By Rae Wee
SINGAPORE (Reuters) – The yen weakened past 145 per dollar on Friday, a level which kept speculators wary of potential intervention from Japanese authorities, while a faltering economic recovery in China also kept pressure on the yuan.
The yen bottomed at 145.07 per dollar in early Asia trade, its lowest in over seven months, and was headed for a quarterly loss of more than 8%.
Its renewed decline has stoked speculation that intervention by Japanese authorities could be imminent, particularly as the level of 145 per dollar first prompted them to shore up the yen in September.
“I don’t think there’s a huge line in the sand, because if the other major currencies of major trading partners also move in tandem, it doesn’t make sense for them to intervene,” said Saktiandi Supaat, Maybank’s regional head of foreign exchange research and strategy.
“But of course, people will see 145 as the historical level.”
Data on Friday showed core consumer prices in Tokyo rose 3.2% in June from a year earlier, exceeding the Bank of Japan’s 2% target for the 13th consecutive month.
Also on Friday, an official factory survey showed Chinese manufacturing activity contracted for a third consecutive month in June.
The onshore yuan fell to its lowest since November at 7.2615 per dollar shortly after trading opened on Friday.
Chinese authorities this week ramped up efforts to slow yuan depreciation, with the People’s Bank of China (PBOC) fixing stronger-than-expected midpoint rates and state banks selling dollars both onshore and offshore.
“Their efforts are to slow the pace of the currency’s depreciation … but in general, in terms of fundamentals, I think the easing policy of the PBOC and the economic environment there doesn’t support the (yuan),” said Maybank’s Supaat.
The Australian dollar, often used as a liquid proxy for the yuan, slipped 0.12% to $0.6608.
The New Zealand dollar rose 0.02% to $0.6070.
MORE HIKES AHEAD
The U.S. dollar was firmer in early Asia trade and was on track to reverse two quarters of loss against six major peers, drawing support from bets that the U.S. Federal Reserve has further to go in raising interest rates to tame inflation.
The dollar index steadied at around 103.33 and was heading for a gain of about 0.7% in the second quarter.
The number of Americans filing new claims for unemployment benefits unexpectedly fell last week, data on Thursday showed, while the Commerce Department the same day raised its estimate of first-quarter gross domestic product.

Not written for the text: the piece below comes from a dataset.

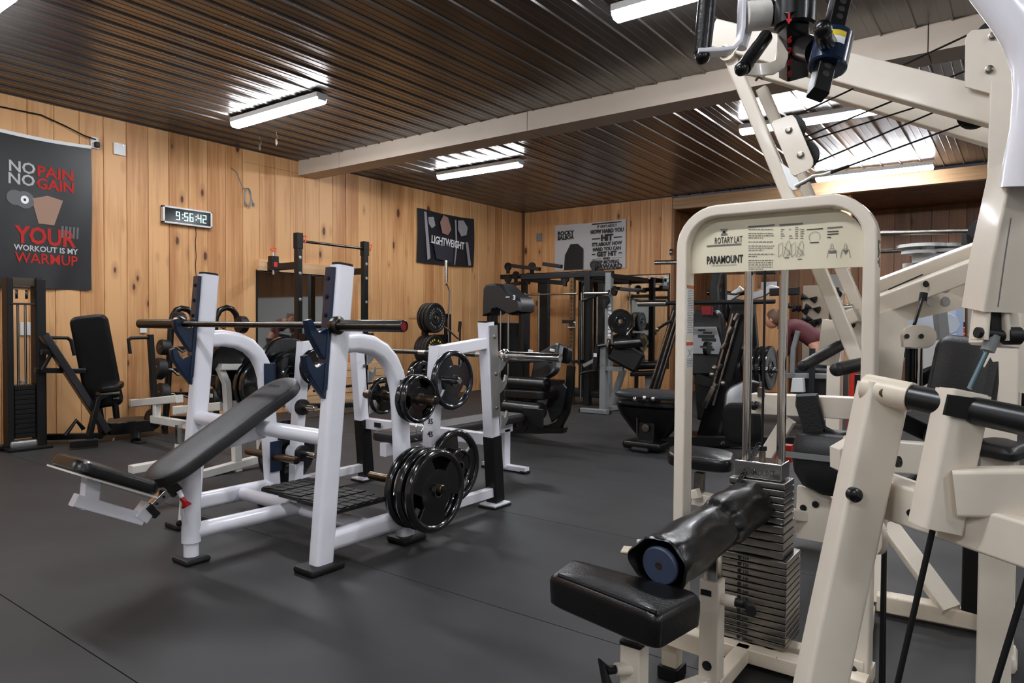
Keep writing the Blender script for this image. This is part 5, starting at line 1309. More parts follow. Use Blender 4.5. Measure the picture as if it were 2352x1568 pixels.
b.path([welt[0].lerp(welt[1], i/8)+V((.01, .012, .004-.000*i)) for i in range(9)], rad=.0045, n=8).obj('seat_welt', VINYL, lm)
# rollers
rx0 = V((-.84, 1.90, .50)); rd = V((.07, .66, .075)).normalized()
def roll(c0, L, r, name, lip=False, ph=0.0):
    b = B(); rs = []; d, sd, u = basis(rd); n = 48
    if lip:
        for o, k in ((.03, .70), (.0, .80), (-.022, .90), (-.030, .97), (-.024, 1.03)):
            rs.append([c0+d*(o-.03*max(0, math.cos(2*PI*j/n-2.9))**3)+(sd*math.cos(2*PI*j/n)+u*math.sin(2*PI*j/n))*(r*k+.010*max(0, math.cos(2*PI*j/n-2.9))**4+.003*math.sin(7*2*PI*j/n)) for j in range(n)])
    for i in range(25):
        t = i/24; e = abs(2*t-1)
        rr = r*(1-(.30 if not (lip and t < .5) else -.02)*e**7)
        ring = []
        for j in range(n):
            a = 2*PI*j/n
            wr = .004*e**2*math.sin(9*a+ph+2*t)+.002*math.sin(4*a-6*t+ph)+.003*math.sin(2*a+9*t+ph)
            ring.append(c0+d*(L*t)+(sd*math.cos(a)+u*math.sin(a))*(rr+wr))
        rs.append(ring)
    return b.rings(rs).obj(name, VINYL, lm)
roll(rx0+rd*.012, .345, .083, 'roller_pad', lip=True); roll(rx0+rd*.345, .30, .084, 'roller_pad', ph=1.3)
B().lathe(rx0-rd*.012, -rd, [(.052, -.01), (.057, 0), (.057, .010), (.053, .014), (.012, .014), (.012, .010), (.001, .010)], n=36).obj('roller_end_disc', BLUEDISC, lm)
B().lathe(rx0-rd*.014, -rd, [(.012, .010), (.012, .0105), (.001, .0106)], n=16).obj('roller_axle_hole', mat('rusty_axle', (52, 38, 30), .5), lm)
B().tube(rx0-rd*.01, rx0+rd*.66, .016).obj('roller_axle', STEEL, lm)
# ================================================================ OVERHEAD PULL ARMS
oa = thing('overhead_pull_arms', 'pair of black grips and numbered black adjusters hanging on white arms at the top edge', 'pull arms', D(1740, 20, 1.8))
d1 = 1.85
B().path([D(1628, -40, d1), D(1620, 50, d1), D(1613, 122, d1)], rad=[.023, .024, .022], n=20).obj('long_grip', VINYL, oa)
B().ball(D(1613, 130, d1), .021).obj('grip_end', BLACK, oa)
B().path([D(1600, 122, d1), D(1650, 120, d1), D(1680, 116, d1), D(1697, 100, d1), D(1702, 70, d1), D(1705, 0, d1), D(1708, -60, d1)], w=.012, h=.045, up=(_f.x, _f.y, 0), r=.003).obj('flat_strap', WHITE, oa)
B().path([D(1700, 110, d1+.03), D(1712, 70, d1+.03), D(1716, 0, d1+.03), D(1716, -60, d1+.03)], rad=.018).obj('round_arm', WHITE, oa)
B().tube(D(1712, 38, d1), D(1764, 34, d1), .038, n=28).obj('arm_boss', WORN, oa)
B().tube(D(1762, 34, d1), D(1785, 32, d1), .033, n=28).obj('bushing', BLACK, oa)
B().lathe(D(1826, 66, 1.80), D(1830, -40, 1.80)-D(1826, 66, 1.80), [(.046, 0), (.052, .006), (.052, .11), (.052, .16)], n=36).obj('adjuster_barrel', NAVYB if 'NAVYB' in globals() else BLACK, oa)
fdir = V((_f.x, _f.y, 0))
B().beam(D(1823, 20, 1.775), D(1823, 176, 1.87), .060, .058, up=fdir, r=.007).obj('adjuster_bar', BLACK, oa)
rp = D(1818, 120, 1.77)
FR = frame(D(1806, 70, 1.768), R_, U_)
for i, ch in enumerate(('6', '7', '8', '9')):
    dd = 1.775+(90+i*27-20)/156*.095-.031
    text('bar_number', ch, frame(D(1808, 98+i*26, dd), R_, (D(1808, 20, 1.775)-D(1808, 176, 1.87))), .022, mat('red_digit', (196, 40, 32), .5), oa, bold=.001)
b = B(); A0 = lambda px, py: D(px, py, 1.745)
b._add([A0(1810, 30), A0(1815, 30), A0(1815, 44), A0(1810, 44)], [(0, 1, 2, 3)], False); b._add([A0(1804, 43), A0(1820, 43), A0(1812, 55)], [(0, 1, 2)], False)
b.obj('red_arrow', mat('red_arrow_print', (226, 20, 40), .5), oa)
def wp0(*a): return None
B().tube(D(1758, 86, 1.82), D(1708, 156, 1.74), .0185, n=20).obj('short_grip', VINYL, oa)
B().ball(D(1703, 158, 1.73), .018).obj('grip_end', BLACK, oa)
B().ball(D(1757, 86, 1.82), .0185).obj('grip_end', BLACK, oa)
B().path([D(1702, 158, 1.75), D(1740, 160, 1.75), D(1772, 158, 1.76), D(1790, 148, 1.78), D(1796, 130, 1.80), D(1800, 75, 1.84)], w=.032, h=.007, up=fdir, r=.002).obj('flat_strap', CREAM, oa)
ax_ = D(1935, -20, 1.70)-D(1880, 225, 1.62)
B().beam(D(1878, 218, 1.62), D(1938, -30, 1.72), .040, .040, up=fdir, r=.004).obj('adjuster_bar', BLACK, oa)
Pa, Pb = D(1878, 218, 1.62), D(1938, -30, 1.72); bd, bs_, bu_ = basis(Pb-Pa, fdir)
nb = bu_ if bu_.dot(_f) < 0 else -bu_
for q in (.14, .21, .28, .66, .73, .80):
    p = Pa.lerp(Pb, q)+nb*.0202
    B().lathe(p, nb, [(.0085, -.004), (.0085, .0006), (.001, .0008)], n=14).obj('bar_hole', INK, oa)
def wrap_patch(name, c, axis, r_, a0, a1, o0, o1, m, t):
    d, sd, u = basis(V(axis)); b = B(); n = 10; f0 = -_f
    f0 = (f0-d*f0.dot(d)).normalized(); g0 = d.cross(f0)
    rows = [[V(c)+d*o+(f0*math.cos(a0+(a1-a0)*i/n)+g0*math.sin(a0+(a1-a0)*i/n))*r_ for i in range(n+1)] for o in (o0, o1)]
    b._add(rows[0]+rows[1], [(i, i+1, n+2+i, n+1+i) for i in range(n)], True); return b.obj(name, m, t)
ac = D(1908, 118, 1.66)
B().lathe(ac-ax_.normalized()*.05, ax_, [(.040, 0), (.044, .004), (.044, .09), (.040, .094)], n=32).obj('adjuster_barrel', NAVY, oa)
B().tube(D(1896, 95, 1.62), D(1888, 78, 1.58), .012).obj('plunger_stem', STEEL, oa)
B().path([D(1900, 100, 1.63), D(1893, 85, 1.59), D(1890, 70, 1.57)], rad=[.021, .019, .021], n=16).obj('plunger_knob', BLACK, oa)
B().ball(D(1890, 68, 1.565), .0215).obj('plunger_tip', BLACK, oa)
c_b = ac-ax_.normalized()*.05
wrap_patch('barrel_sticker', c_b, ax_, .0447, -.9, .25, .040, .075, PAPER, oa); wrap_patch('sticker_band', c_b, ax_, .0450, -.9, .25, .060, .075, YELLOW, oa)
wrap_patch('barrel_sticker', c_b, ax_, .0447, .9, -.25, .040, .075, PAPER, oa) if False else None
B().tube(D(1846, 110, 1.8), D(1880, 118, 1.72), .034, n=24).obj('pivot_bushing', BLACK, oa)
# ================================================================ CABLE CROSS FRAME (slanted posts, booms, pulleys)
cf = thing('cable_machine', 'cream cable machine of slanted posts and long overhead booms strung with black cables', 'cable machine', (-.6, 3, 0))
Ya, Yc = 2.80, 3.15
B().beam(Y(1682, 140, Ya), Y(1976, 842, Ya), .050, .040, up=(0, 1, 0), r=.008).obj('slanted_post', CREAM, cf)
B().beam(Y(1750, 205, Yc), Y(2014, 800, Yc), .046, .05, up=(0, 1, 0), r=.008).obj('slanted_post', CREAM, cf)
B().tube(Y(1678, 128, Ya)-V((0, .045, 0)), Y(1678, 128, Ya)+V((0, .045, 0)), .032, n=24).obj('top_boss', CREAMW, cf)
B().lathe(Y(1672, 126, Ya)-V((0, .05, 0)), (0, -1, 0), [(.024, 0), (.024, .004), (.018, .005), (.018, 0.001), (.010, .0), (.010, .006), (.001, .006)], n=24).obj('bearing', STEEL, cf)
B().beam(Y(1640, 80, Ya), Y(2300, 256, Ya), .075, .108, up=(0, 1, 0) if False else (0, 0, 1), r=.006).obj('overhead_boom', CREAM, cf)
B().beam(Y(1700, 134, Yc+.05), Y(2296, 307, Yc+.05), .075, .108, r=.006).obj('overhead_boom', CREAM, cf)
B().beam(Y(2315, 190, Ya-.02), (Y(2315, 190, Ya-.02).x, Ya-.02, .03), .095, .10, up=(0, 1, 0), r=.006).obj('main_column', CREAM, cf)
B().beam(Y(2315, 190, Yc+.1), (Y(2315, 190, Yc+.1).x, Yc+.1, .03), .075, .08, up=(0, 1, 0), r=.006).obj('rear_column', CREAM, cf)
def rplate(P, y, th, name, m=CREAM): return B().prism([Y(px, py, y) for px, py in P], (0, 1, 0), th, bev=.0015).obj(name, m, cf)
rplate([(2217, 95), (2221, 80), (2232, 70), (2290, 64), (2318, 90), (2326, 105), (2326, 235), (2300, 222), (2216, 200)], Ya-.06, .008, 'pulley_plate')
rplate([(2217, 95), (2221, 80), (2232, 70), (2290, 64), (2318, 90), (2326, 105), (2326, 235), (2300, 222), (2216, 200)], Ya+.05, .008, 'pulley_plate')
bolts(cf, 'plate_bolt', [Y(2280, 83, Ya-.064), Y(2272, 160, Ya-.064)], (0, -1, 0), .0105, .014)
P_ = [(1772, 284), (1776, 278), (1808, 266), (1820, 264), (1828, 272), (1868, 366), (1868, 378), (1862, 388), (1826, 404), (1818, 400)]
rplate(P_, Ya-.055, .006, 'pulley_plate'); rplate(P_, Ya+.05, .006, 'pulley_plate')
bolts(cf, 'plate_bolt', [Y(1812, 299, Ya-.058), Y(1839, 356, Ya-.058)], (0, -1, 0), .0105, .012)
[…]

“The two economic data releases came in above market expectations and certainly reinforced the narrative of a resilient U.S. economy,” said currency strategist Carol Kong at Commonwealth Bank of Australia.
Sterling was last 0.06% higher at $1.2619 and was headed for a 1.4% monthly gain, as traders similarly price in more rate hikes from the Bank of England as Britain’s inflation rate continues to run high.
The euro edged 0.11% higher to $1.0874 and was set to gain roughly 1.7% for the month against the backdrop of a still-hawkish European Central Bank.
“Even though there is still some tightening in the pipeline … there will be an increasing emphasis on the time dimension of monetary policy,” said Elwin de Groot, head of macro strategy at Rabobank.
“The bottom line is that in the U.S., the euro zone and the UK, policy hasn’t been restrictive enough for long enough to see a real impact on core inflation.”